Economic Freedom of the World

Economics, Liberty by Adam on 2005-11-18 07:23

The Cato Institute is a libertarian think-tank which puts to work some of the brightest political minds of our time on the task of analyzing policy and seeking pragmatic solutions to issues facing America and the entire world. Putting the same thing another way, these guys fucking rock.

Besides their excellent paper publications (books, magazines, etc), I especially recommend Cato Audio, a monthly talk radio show they send out on CD, or purchasable as an mp3 download.

One of their most powerful publications is the annual Economic Freedom of the World report. The ranking of nations can be found on page 12 of the chapter 1 PDF. To give you a taste, Hong Kong rates at the top, besting the next contender, Singapore, by a full two points. Under that can be found New Zealand, Switzerland, the US, and the UK all coming in about even.

The unfortunate bottom of the list includes a number of African countries, Venezuela, and the very regrettable case of Myanmar (formerly Burma) which falls last on the list, a full five points behind the next up.

Beyond the scorecard, the report goes into great detail on how the scores were arrived at (a comprehensive list of key freedoms each make their contribution) and includes a great deal of analysis. For me the most interesting part of this is discussion of how freedom and peace go hand in hand. In particular, economic freedom - not usually considered by most to be as important as political freedom (i.e., democracy) - is very highly correlated with peace.

In fact, there is very little evidence to support the oft-mentioned justification for invading Iraq: that installing democracy to the Middle East will produce peace.

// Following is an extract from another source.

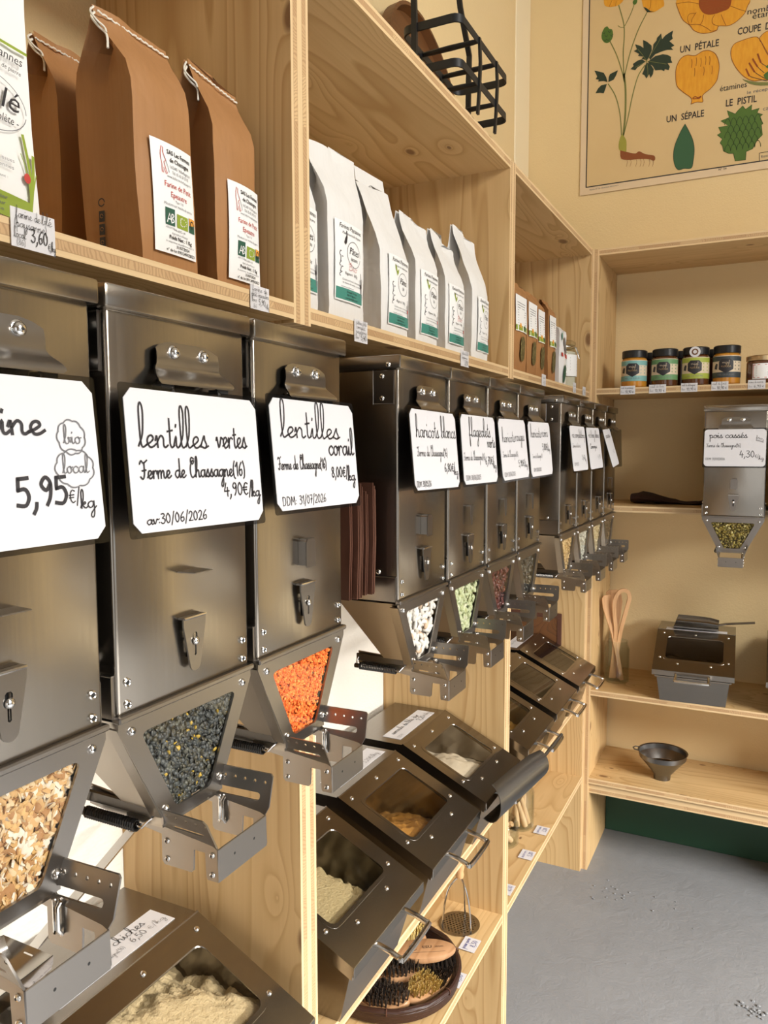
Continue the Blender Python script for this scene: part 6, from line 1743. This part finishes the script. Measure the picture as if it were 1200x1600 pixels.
# the pistil
P4 = [(585, 1325), (600, 1390), (690, 1380), (695, 1310), (750, 1285), (790, 1210), (835, 1165), (825, 1080), (840, 1070), (815, 1010), (838, 990), (790, 975), (810, 935), (740, 955), (745, 905), (690, 945), (665, 915), (620, 960), (600, 985), (530, 955), (550, 1015), (475, 1045), (540, 1085), (455, 1100), (480, 1145), (445, 1165), (490, 1200), (470, 1235), (492, 1260), (500, 1305), (545, 1325)]
F([A2(*p) for p in P4], PIST, .0010); S([A2(*p) for p in P4 + [P4[0]]], .0016, PISTD, .0014, 1)
for r in range(5):
    for c in range(6):
        x, y = 510 + c * 52 + 26 * (r % 2), 1050 + r * 56 - 8 * c
        if x > 790 or y > 1300: continue
        S([A2(x, y + 30), A2(x + 6, y), A2(x + 26, y - 24), A2(x + 46, y), A2(x + 50, y + 30)], .0016, PISTD, .0014)
# lettering
def T(text, p0, p1, size, m=INK, bold=.012):
    (u0, v0), (u1, v1) = p0, p1
    w = math.hypot(u1 - u0, v1 - v0)
    a = math.atan2(v1 - v0, u1 - u0)
    f = lambda u, v, q: cf(u0 + u * math.cos(a) - v * math.sin(a), v0 + u * math.sin(a) + v * math.cos(a), q)
    print_text(b, text, 0, 0, size, f, m, 'LEFT', w, .0014, 0, bold)
T('UN  PÉTALE', A2(122, 460), A2(455, 398), .030); T('UN  SÉPALE', A2(5, 1060), A2(328, 1005), .030); T('LE  PISTIL', A2(515, 922), A2(782, 880), .030)
T('COUPE  D', A2(618, 305), A2(900, 252), .030); T('nombreuses', A2(700, 130), A2(1140, 50), .026, INK, 0); T('étamines', A2(744, 168), A2(1070, 108), .026, INK, 0); T('étamines', A2(465, 792), A2(697, 752), .026, INK, 0)
T('le réceptacle', A2(700, 815), A2(985, 762), .015, INKGREY, 0); T('carpelle', A2(835, 958), A2(1040, 920), .018, INKGREY, 0); T('N° 56', A2(455, 1474), A2(525, 1460), .010, INK, 0)
T('Planche N° 56 - Botanique élémentaire', A1(110, 1540), A1(342, 1500), .007, INKGREY, 0)
S([A2(808, 1395), A2(808, 1322)], .0016, INK, .0012, 1); S([A2(808, 1322), A2(960, 1295)], .0016, INK, .0012, 1); T('Renoncule', A2(822, 1365), A2(960, 1335), .012, INKGREY, 0)
b.build('printed_sheet', chart, smooth=0)
SC.view_settings.exposure = SC.view_settings.exposure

If peace is the stated goal of the invasion, then economic freedom should be the focus on the new regime, not democracy. (Of course democracy and economic freedom very often go hand-in-hand, so this is not to say that democracy should not be part of the equation; just not its focus, if peace in that area is the primary goal.)

The Cato Economic Freedom of the World report is a handbook for any government or individual leader who wishes to improve the prosperity, health, and happiness of their people. It’s worth checking out even if you don’t happen to be a high-ranking national official for a small impoverished country seeking to improve its lot.